## AIM
Your copy of the material below should match it exactly, except that it holds no pictures.

## SOURCE DATA
------------------------------------

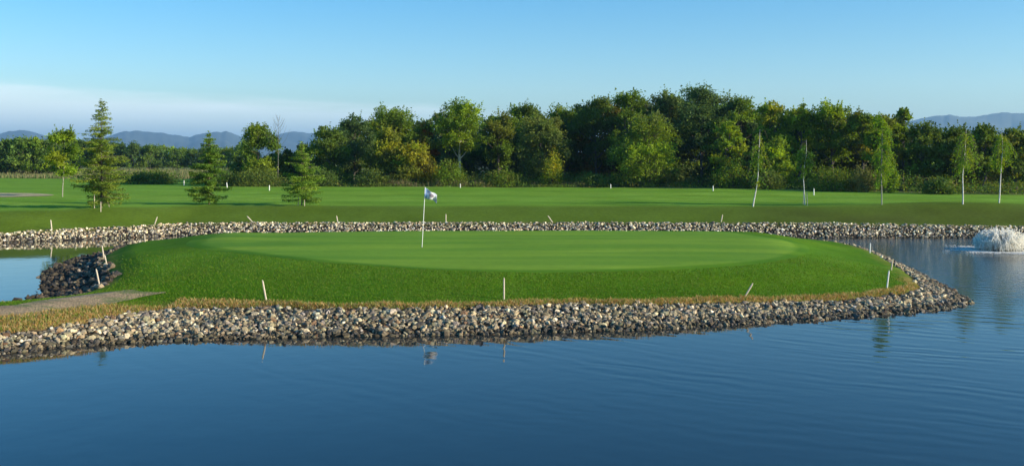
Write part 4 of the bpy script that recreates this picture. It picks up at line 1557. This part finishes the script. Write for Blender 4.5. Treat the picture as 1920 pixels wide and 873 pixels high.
# droplets thrown over and round the jets
g = Geo()
oct_v = np.array([(1, 0, 0), (-1, 0, 0), (0, 1, 0), (0, -1, 0), (0, 0, 1), (0, 0, -1)], float)
oct_f = np.array([(0, 2, 4), (2, 1, 4), (1, 3, 4), (3, 0, 4), (2, 0, 5), (1, 2, 5), (3, 1, 5), (0, 3, 5)])
nd = 9500
a = r.uniform(0, 2 * pi, nd)
rad = np.sqrt(r.uniform(0, 1, nd)) * 1.14
zt = (Hf * 1.12) * np.sqrt(np.clip(1 - (rad / 1.45) ** 3.0, 0, 1))
zz = zt * r.uniform(0.0, 1.0, nd) ** 0.5 + np.abs(r.normal(0, .03, nd))
P = np.stack([np.cos(a) * rad, np.sin(a) * rad, zz], 1)
sz = r.uniform(0.005, 0.021, nd)
spk = vnoise(a * 3.2, rad * 2.5, 5)
P[:, 2] *= 0.74 + 0.42 * spk
vv = (oct_v[None] * sz[:, None, None] * np.array([1, 1, 2.4]) + P[:, None, :]).reshape(-1, 3)
ff = (oct_f[None] + (np.arange(nd) * 6)[:, None, None]).reshape(-1, 3)
g.add(vv, ff, (1, 1, 1))
do = g.mesh("droplets", M_SPRAY, True, fn)
do['kind'] = 'stuff'
# foam lying on the water round the jets, trailing off to the left
g = Geo()
nf = 5200
a = r.uniform(0, 2 * pi, nf)
rad = 1.0 + np.abs(r.normal(0, 0.42, nf)) * (1 + 0.8 * vnoise(a * 2.5, a * 0, 3))
P = np.stack([np.cos(a) * rad, np.sin(a) * rad, np.full(nf, 0.004)], 1)
k = nf // 9
P[:k] = np.stack([-1.1 - np.abs(r.normal(0, 0.55, k)), r.normal(0, .09, k) - 0.1, np.full(k, .004)], 1)
sz = r.uniform(0.012, 0.04, nf)
vv = (oct_v[None] * sz[:, None, None] * np.array([1.6, 1, .5]) + P[:, None, :]).reshape(-1, 3)
ff = (oct_f[None] + (np.arange(nf) * 6)[:, None, None]).reshape(-1, 3)
g.add(vv, ff, (1, 1, 1))
fo = g.mesh("foam", M_SPRAY, True, fn)
fo['kind'] = 'stuff'
bm = bmesh.new()
bmesh.ops.create_cone(bm, cap_ends=True, segments=20, radius1=0.30, radius2=0.22, depth=0.14)
bmesh.ops.bevel(bm, geom=[e for e in bm.edges], offset=0.015, segments=1, affect='EDGES')
me = bpy.data.meshes.new("float_ring")
bm.to_mesh(me)
bm.free()
me.materials.append(M_DARK)
put("float_ring", me, fn, (0, 0, 0.03))

# ------------------------------------------------------------------ hills


def hill(name, pts, dist, depth, label, seed):
    """ridge line given as photo pixels, built as a solid sloping range at its own distance"""
    P = np.array(pts, float)
    pxs = np.arange(P[0, 0], P[-1, 0] + 1, 3.0)
    top_ = np.interp(pxs, P[:, 0], P[:, 1])
    top_ = top_ + 2.4 * fbm(pxs / 26, pxs * 0, seed) + 1.4 * fbm(pxs / 9, pxs * 0 + 3, seed)
    xw = (pxs - 960) / FPX * dist
    hz = np.maximum((HORIZ - top_) / FPX * dist + CAM_H, 2)
    nv_ = 31
    V = []
    for j in range(nv_):
        t = j / (nv_ - 1) * 2 - 1
        prof = (1 - abs(t)) ** 0.8
        spur = 1 + 1.5 * fbm(xw / 260 + t * 1.2, np.full_like(xw, t * 3.1), seed + 3, 4) * (1 - prof)
        zz_ = hz * prof * np.clip(spur, 0.3, 1.6) if j != nv_ // 2 else hz
        sc_ = (dist + t * depth) / dist
        V.append(np.stack([xw * (sc_ if t <= 0 else 1), dist + t * depth + 0 * xw, zz_ - (2 if abs(t) == 1 else 0)], 1))
    V = np.vstack(V)
    nx = len(pxs)
    idx = np.arange(nx * nv_).reshape(nv_, nx)
    Fq = np.stack([idx[:-1, :-1], idx[:-1, 1:], idx[1:, 1:], idx[1:, :-1]], -1).reshape(-1, 4)
    o = mesh_np(name, V, Fq, M_HILL, None, True)
    tag(o, label, kind='structure')


hill("hills", [(-500, 275), (-300, 262), (-120, 256), (-40, 252), (0, 250), (36, 244), (70, 250), (95, 257), (130, 262), (180, 262), (215, 250), (238, 245), (262, 247), (300, 248),
               (335, 254), (355, 257), (380, 250), (425, 246), (450, 256), (500, 268), (600, 290)], 7000, 1500, "pale blue hills on the horizon at left", 1)
hill("hills", [(380, 290), (450, 268), (500, 256), (540, 247), (580, 249), (620, 252), (680, 258), (760, 268), (860, 290)], 7800, 1500, "bluish hill seen in the gap left of the wood", 2)
hill("hills", [(1500, 280), (1600, 250), (1680, 232), (1715, 226), (1745, 218), (1780, 215), (1805, 218), (1830, 219), (1858, 213), (1890, 211), (1930, 213), (2000, 220), (2100, 214), (2300, 250), (2500, 285)],
     6000, 1500, "dark blue forested hills on the horizon at right", 4)

# ------------------------------------------------------------------ haze
bm = bmesh.new()
bmesh.ops.create_cube(bm, size=1.0)
for v in bm.verts:
    v.co = Vector((v.co.x * 30000, v.co.y * 16000 + 6900, (v.co.z + .5) * 352 - 2.6))
me = bpy.data.meshes.new("haze")
bm.to_mesh(me)
bm.free()
m, t = mat_new("air_haze")
pv = t.n('ShaderNodeVolumePrincipled', Color=(0.40, 0.70, 1.0, 1), Density=0.00013, Anisotropy=0.2)
t.n('ShaderNodeOutputMaterial', Volume=pv.outputs[0])
me.materials.append(m)
hz_ = bpy.data.objects.new("haze", me)
COL.objects.link(hz_)
tag(hz_, "thin blue haze in the air over the whole landscape", kind='stuff')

------------------------------------

## COMPLETE RESPONSE
Write part 4 of the bpy script that recreates this picture. It picks up at line 1557. This part finishes the script. Write for Blender 4.5. Treat the picture as 1920 pixels wide and 873 pixels high.
# droplets thrown over and round the jets
g = Geo()
oct_v = np.array([(1, 0, 0), (-1, 0, 0), (0, 1, 0), (0, -1, 0), (0, 0, 1), (0, 0, -1)], float)
oct_f = np.array([(0, 2, 4), (2, 1, 4), (1, 3, 4), (3, 0, 4), (2, 0, 5), (1, 2, 5), (3, 1, 5), (0, 3, 5)])
nd = 9500
a = r.uniform(0, 2 * pi, nd)
rad = np.sqrt(r.uniform(0, 1, nd)) * 1.14
zt = (Hf * 1.12) * np.sqrt(np.clip(1 - (rad / 1.45) ** 3.0, 0, 1))
zz = zt * r.uniform(0.0, 1.0, nd) ** 0.5 + np.abs(r.normal(0, .03, nd))
P = np.stack([np.cos(a) * rad, np.sin(a) * rad, zz], 1)
sz = r.uniform(0.005, 0.021, nd)
spk = vnoise(a * 3.2, rad * 2.5, 5)
P[:, 2] *= 0.74 + 0.42 * spk
vv = (oct_v[None] * sz[:, None, None] * np.array([1, 1, 2.4]) + P[:, None, :]).reshape(-1, 3)
ff = (oct_f[None] + (np.arange(nd) * 6)[:, None, None]).reshape(-1, 3)
g.add(vv, ff, (1, 1, 1))
do = g.mesh("droplets", M_SPRAY, True, fn)
do['kind'] = 'stuff'
# foam lying on the water round the jets, trailing off to the left
g = Geo()
nf = 5200
a = r.uniform(0, 2 * pi, nf)
rad = 1.0 + np.abs(r.normal(0, 0.42, nf)) * (1 + 0.8 * vnoise(a * 2.5, a * 0, 3))
P = np.stack([np.cos(a) * rad, np.sin(a) * rad, np.full(nf, 0.004)], 1)
k = nf // 9
P[:k] = np.stack([-1.1 - np.abs(r.normal(0, 0.55, k)), r.normal(0, .09, k) - 0.1, np.full(k, .004)], 1)
sz = r.uniform(0.012, 0.04, nf)
vv = (oct_v[None] * sz[:, None, None] * np.array([1.6, 1, .5]) + P[:, None, :]).reshape(-1, 3)
ff = (oct_f[None] + (np.arange(nf) * 6)[:, None, None]).reshape(-1, 3)
g.add(vv, ff, (1, 1, 1))
fo = g.mesh("foam", M_SPRAY, True, fn)
fo['kind'] = 'stuff'
bm = bmesh.new()
bmesh.ops.create_cone(bm, cap_ends=True, segments=20, radius1=0.30, radius2=0.22, depth=0.14)
bmesh.ops.bevel(bm, geom=[e for e in bm.edges], offset=0.015, segments=1, affect='EDGES')
me = bpy.data.meshes.new("float_ring")
bm.to_mesh(me)
bm.free()
me.materials.append(M_DARK)
put("float_ring", me, fn, (0, 0, 0.03))

# ------------------------------------------------------------------ hills


def hill(name, pts, dist, depth, label, seed):
    """ridge line given as photo pixels, built as a solid sloping range at its own distance"""
    P = np.array(pts, float)
    pxs = np.arange(P[0, 0], P[-1, 0] + 1, 3.0)
    top_ = np.interp(pxs, P[:, 0], P[:, 1])
    top_ = top_ + 2.4 * fbm(pxs / 26, pxs * 0, seed) + 1.4 * fbm(pxs / 9, pxs * 0 + 3, seed)
    xw = (pxs - 960) / FPX * dist
    hz = np.maximum((HORIZ - top_) / FPX * dist + CAM_H, 2)
    nv_ = 31
    V = []
    for j in range(nv_):
        t = j / (nv_ - 1) * 2 - 1
        prof = (1 - abs(t)) ** 0.8
        spur = 1 + 1.5 * fbm(xw / 260 + t * 1.2, np.full_like(xw, t * 3.1), seed + 3, 4) * (1 - prof)
        zz_ = hz * prof * np.clip(spur, 0.3, 1.6) if j != nv_ // 2 else hz
        sc_ = (dist + t * depth) / dist
        V.append(np.stack([xw * (sc_ if t <= 0 else 1), dist + t * depth + 0 * xw, zz_ - (2 if abs(t) == 1 else 0)], 1))
    V = np.vstack(V)
    nx = len(pxs)
    idx = np.arange(nx * nv_).reshape(nv_, nx)
    Fq = np.stack([idx[:-1, :-1], idx[:-1, 1:], idx[1:, 1:], idx[1:, :-1]], -1).reshape(-1, 4)
    o = mesh_np(name, V, Fq, M_HILL, None, True)
    tag(o, label, kind='structure')


hill("hills", [(-500, 275), (-300, 262), (-120, 256), (-40, 252), (0, 250), (36, 244), (70, 250), (95, 257), (130, 262), (180, 262), (215, 250), (238, 245), (262, 247), (300, 248),
               (335, 254), (355, 257), (380, 250), (425, 246), (450, 256), (500, 268), (600, 290)], 7000, 1500, "pale blue hills on the horizon at left", 1)
hill("hills", [(380, 290), (450, 268), (500, 256), (540, 247), (580, 249), (620, 252), (680, 258), (760, 268), (860, 290)], 7800, 1500, "bluish hill seen in the gap left of the wood", 2)
hill("hills", [(1500, 280), (1600, 250), (1680, 232), (1715, 226), (1745, 218), (1780, 215), (1805, 218), (1830, 219), (1858, 213), (1890, 211), (1930, 213), (2000, 220), (2100, 214), (2300, 250), (2500, 285)],
     6000, 1500, "dark blue forested hills on the horizon at right", 4)

# ------------------------------------------------------------------ haze
bm = bmesh.new()
bmesh.ops.create_cube(bm, size=1.0)
for v in bm.verts:
    v.co = Vector((v.co.x * 30000, v.co.y * 16000 + 6900, (v.co.z + .5) * 352 - 2.6))
me = bpy.data.meshes.new("haze")
bm.to_mesh(me)
bm.free()
m, t = mat_new("air_haze")
pv = t.n('ShaderNodeVolumePrincipled', Color=(0.40, 0.70, 1.0, 1), Density=0.00013, Anisotropy=0.2)
t.n('ShaderNodeOutputMaterial', Volume=pv.outputs[0])
me.materials.append(m)
hz_ = bpy.data.objects.new("haze", me)
COL.objects.link(hz_)
tag(hz_, "thin blue haze in the air over the whole landscape", kind='stuff')